Photophoresis in protoplanetary disks: a numerical approach

It is widely accepted that rocky planets form in the inner regions of protoplanetary disks (PPD) about 1 - 10 AU from the star. However, theoretical calculations show that when particles reach the size for which the radial migration is the fastest they tend to be accreted very efficiently by the star. This is known as the radial-drift barrier. We explore the photophoresis in the inner regions of PPD as a possible mechanism for preventing the accretion of solid bodies onto the star. Photophoresis is the thermal creep induced by the momentum exchange of an illuminated solid particle with the surrounding gas.
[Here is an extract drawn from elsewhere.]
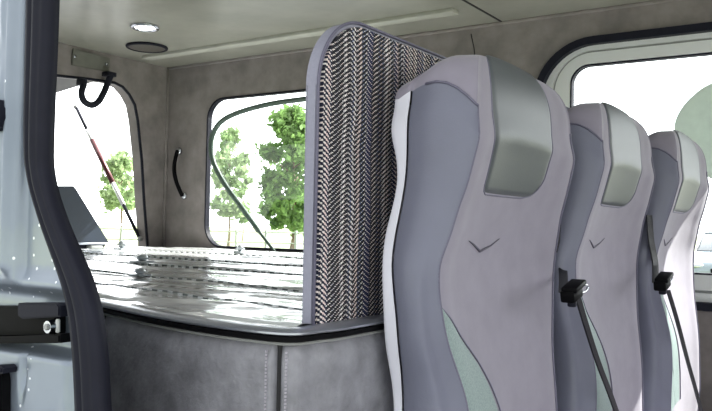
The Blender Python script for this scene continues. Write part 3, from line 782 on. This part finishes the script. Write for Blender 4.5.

Recent laboratory experiments predict that photophoresis would be able to stop the inward drift of macroscopic bodies (from 1 mm to 1 m in size). This extra force has been included in our two-fluid (gas+dust) SPH code in order to study its efficiency. We show that the conditions of pressure and temperature encountered in the inner regions of PPD result in strong dynamical effects on the dust particles due to photophoresis. Our simulations show that there is a radial and a vertical sorting of the dust grains according to their sizes and their intrinsic densities. Thus, our calculations support the fact that photophoresis is a mechanism which can have a strong effect on the morphology of the inner regions of PPD, ultimately affecting the fate of planetesimals.